INFORMATION GIVEN:
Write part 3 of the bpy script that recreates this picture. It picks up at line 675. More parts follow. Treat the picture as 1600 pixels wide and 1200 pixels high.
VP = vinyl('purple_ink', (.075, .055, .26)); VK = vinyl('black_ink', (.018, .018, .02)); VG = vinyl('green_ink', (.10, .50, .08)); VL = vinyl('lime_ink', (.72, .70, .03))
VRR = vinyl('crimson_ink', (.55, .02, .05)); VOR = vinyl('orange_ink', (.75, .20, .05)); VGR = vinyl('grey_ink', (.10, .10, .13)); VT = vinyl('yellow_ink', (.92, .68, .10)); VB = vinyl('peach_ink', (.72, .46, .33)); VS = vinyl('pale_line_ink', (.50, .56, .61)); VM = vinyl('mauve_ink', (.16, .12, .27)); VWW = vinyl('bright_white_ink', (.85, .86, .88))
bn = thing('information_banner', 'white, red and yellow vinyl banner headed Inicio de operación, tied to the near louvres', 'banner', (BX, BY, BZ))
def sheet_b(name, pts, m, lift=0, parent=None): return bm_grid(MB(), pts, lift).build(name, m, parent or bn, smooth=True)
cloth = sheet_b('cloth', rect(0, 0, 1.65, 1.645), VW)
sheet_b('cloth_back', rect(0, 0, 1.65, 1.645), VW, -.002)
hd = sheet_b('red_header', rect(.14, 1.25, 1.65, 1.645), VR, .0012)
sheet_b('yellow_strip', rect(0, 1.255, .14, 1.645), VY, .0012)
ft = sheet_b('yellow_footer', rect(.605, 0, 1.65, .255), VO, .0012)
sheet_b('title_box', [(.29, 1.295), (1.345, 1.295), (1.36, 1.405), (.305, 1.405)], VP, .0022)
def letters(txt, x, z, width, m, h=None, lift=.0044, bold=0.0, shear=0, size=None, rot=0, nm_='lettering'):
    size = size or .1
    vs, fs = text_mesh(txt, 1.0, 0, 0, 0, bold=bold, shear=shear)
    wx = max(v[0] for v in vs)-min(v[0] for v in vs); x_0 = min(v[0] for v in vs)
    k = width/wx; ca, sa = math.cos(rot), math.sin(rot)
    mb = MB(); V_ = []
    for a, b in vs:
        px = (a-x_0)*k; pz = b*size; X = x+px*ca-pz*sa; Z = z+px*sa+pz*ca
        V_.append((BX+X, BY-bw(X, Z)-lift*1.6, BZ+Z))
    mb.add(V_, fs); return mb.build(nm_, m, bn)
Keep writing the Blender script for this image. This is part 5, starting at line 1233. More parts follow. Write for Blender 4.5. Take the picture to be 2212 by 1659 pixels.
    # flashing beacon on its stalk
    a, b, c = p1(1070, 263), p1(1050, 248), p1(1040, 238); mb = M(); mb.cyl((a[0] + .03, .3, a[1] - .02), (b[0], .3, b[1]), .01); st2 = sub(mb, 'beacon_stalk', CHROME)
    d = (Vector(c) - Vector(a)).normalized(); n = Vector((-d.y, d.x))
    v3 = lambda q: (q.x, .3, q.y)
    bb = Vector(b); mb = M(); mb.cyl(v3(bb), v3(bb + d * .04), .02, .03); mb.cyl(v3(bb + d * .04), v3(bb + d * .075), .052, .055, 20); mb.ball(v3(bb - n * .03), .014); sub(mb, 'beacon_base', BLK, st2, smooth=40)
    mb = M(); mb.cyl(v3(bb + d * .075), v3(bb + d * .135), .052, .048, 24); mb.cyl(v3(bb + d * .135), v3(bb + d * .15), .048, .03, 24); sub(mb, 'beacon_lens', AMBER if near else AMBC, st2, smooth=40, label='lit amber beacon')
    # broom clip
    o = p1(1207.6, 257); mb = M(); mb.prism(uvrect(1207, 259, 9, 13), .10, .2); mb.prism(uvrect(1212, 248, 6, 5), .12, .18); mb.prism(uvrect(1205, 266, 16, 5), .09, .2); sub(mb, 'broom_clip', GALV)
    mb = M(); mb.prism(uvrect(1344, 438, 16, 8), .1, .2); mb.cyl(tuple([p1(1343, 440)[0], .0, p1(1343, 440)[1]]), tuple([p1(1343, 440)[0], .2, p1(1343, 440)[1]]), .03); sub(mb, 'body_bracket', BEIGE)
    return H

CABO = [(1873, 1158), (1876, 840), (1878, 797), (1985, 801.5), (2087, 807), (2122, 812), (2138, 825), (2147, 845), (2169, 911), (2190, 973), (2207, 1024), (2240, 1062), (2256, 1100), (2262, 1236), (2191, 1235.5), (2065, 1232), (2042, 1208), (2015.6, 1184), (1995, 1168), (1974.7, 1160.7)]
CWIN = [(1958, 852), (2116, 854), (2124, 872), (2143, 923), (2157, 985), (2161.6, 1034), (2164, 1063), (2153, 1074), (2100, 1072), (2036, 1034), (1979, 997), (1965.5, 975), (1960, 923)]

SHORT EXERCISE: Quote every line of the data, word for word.

FULL SOLUTION:
Write part 3 of the bpy script that recreates this picture. It picks up at line 675. More parts follow. Treat the picture as 1600 pixels wide and 1200 pixels high.
VP = vinyl('purple_ink', (.075, .055, .26)); VK = vinyl('black_ink', (.018, .018, .02)); VG = vinyl('green_ink', (.10, .50, .08)); VL = vinyl('lime_ink', (.72, .70, .03))
VRR = vinyl('crimson_ink', (.55, .02, .05)); VOR = vinyl('orange_ink', (.75, .20, .05)); VGR = vinyl('grey_ink', (.10, .10, .13)); VT = vinyl('yellow_ink', (.92, .68, .10)); VB = vinyl('peach_ink', (.72, .46, .33)); VS = vinyl('pale_line_ink', (.50, .56, .61)); VM = vinyl('mauve_ink', (.16, .12, .27)); VWW = vinyl('bright_white_ink', (.85, .86, .88))
bn = thing('information_banner', 'white, red and yellow vinyl banner headed Inicio de operación, tied to the near louvres', 'banner', (BX, BY, BZ))
def sheet_b(name, pts, m, lift=0, parent=None): return bm_grid(MB(), pts, lift).build(name, m, parent or bn, smooth=True)
cloth = sheet_b('cloth', rect(0, 0, 1.65, 1.645), VW)
sheet_b('cloth_back', rect(0, 0, 1.65, 1.645), VW, -.002)
hd = sheet_b('red_header', rect(.14, 1.25, 1.65, 1.645), VR, .0012)
sheet_b('yellow_strip', rect(0, 1.255, .14, 1.645), VY, .0012)
ft = sheet_b('yellow_footer', rect(.605, 0, 1.65, .255), VO, .0012)
sheet_b('title_box', [(.29, 1.295), (1.345, 1.295), (1.36, 1.405), (.305, 1.405)], VP, .0022)
def letters(txt, x, z, width, m, h=None, lift=.0044, bold=0.0, shear=0, size=None, rot=0, nm_='lettering'):
    size = size or .1
    vs, fs = text_mesh(txt, 1.0, 0, 0, 0, bold=bold, shear=shear)
    wx = max(v[0] for v in vs)-min(v[0] for v in vs); x_0 = min(v[0] for v in vs)
    k = width/wx; ca, sa = math.cos(rot), math.sin(rot)
    mb = MB(); V_ = []
    for a, b in vs:
        px = (a-x_0)*k; pz = b*size; X = x+px*ca-pz*sa; Z = z+px*sa+pz*ca
        V_.append((BX+X, BY-bw(X, Z)-lift*1.6, BZ+Z))
    mb.add(V_, fs); return mb.build(nm_, m, bn)
Keep writing the Blender script for this image. This is part 5, starting at line 1233. More parts follow. Write for Blender 4.5. Take the picture to be 2212 by 1659 pixels.
    # flashing beacon on its stalk
    a, b, c = p1(1070, 263), p1(1050, 248), p1(1040, 238); mb = M(); mb.cyl((a[0] + .03, .3, a[1] - .02), (b[0], .3, b[1]), .01); st2 = sub(mb, 'beacon_stalk', CHROME)
    d = (Vector(c) - Vector(a)).normalized(); n = Vector((-d.y, d.x))
    v3 = lambda q: (q.x, .3, q.y)
    bb = Vector(b); mb = M(); mb.cyl(v3(bb), v3(bb + d * .04), .02, .03); mb.cyl(v3(bb + d * .04), v3(bb + d * .075), .052, .055, 20); mb.ball(v3(bb - n * .03), .014); sub(mb, 'beacon_base', BLK, st2, smooth=40)
    mb = M(); mb.cyl(v3(bb + d * .075), v3(bb + d * .135), .052, .048, 24); mb.cyl(v3(bb + d * .135), v3(bb + d * .15), .048, .03, 24); sub(mb, 'beacon_lens', AMBER if near else AMBC, st2, smooth=40, label='lit amber beacon')
    # broom clip
    o = p1(1207.6, 257); mb = M(); mb.prism(uvrect(1207, 259, 9, 13), .10, .2); mb.prism(uvrect(1212, 248, 6, 5), .12, .18); mb.prism(uvrect(1205, 266, 16, 5), .09, .2); sub(mb, 'broom_clip', GALV)
    mb = M(); mb.prism(uvrect(1344, 438, 16, 8), .1, .2); mb.cyl(tuple([p1(1343, 440)[0], .0, p1(1343, 440)[1]]), tuple([p1(1343, 440)[0], .2, p1(1343, 440)[1]]), .03); sub(mb, 'body_bracket', BEIGE)
    return H

CABO = [(1873, 1158), (1876, 840), (1878, 797), (1985, 801.5), (2087, 807), (2122, 812), (2138, 825), (2147, 845), (2169, 911), (2190, 973), (2207, 1024), (2240, 1062), (2256, 1100), (2262, 1236), (2191, 1235.5), (2065, 1232), (2042, 1208), (2015.6, 1184), (1995, 1168), (1974.7, 1160.7)]
CWIN = [(1958, 852), (2116, 854), (2124, 872), (2143, 923), (2157, 985), (2161.6, 1034), (2164, 1063), (2153, 1074), (2100, 1072), (2036, 1034), (1979, 997), (1965.5, 975), (1960, 923)]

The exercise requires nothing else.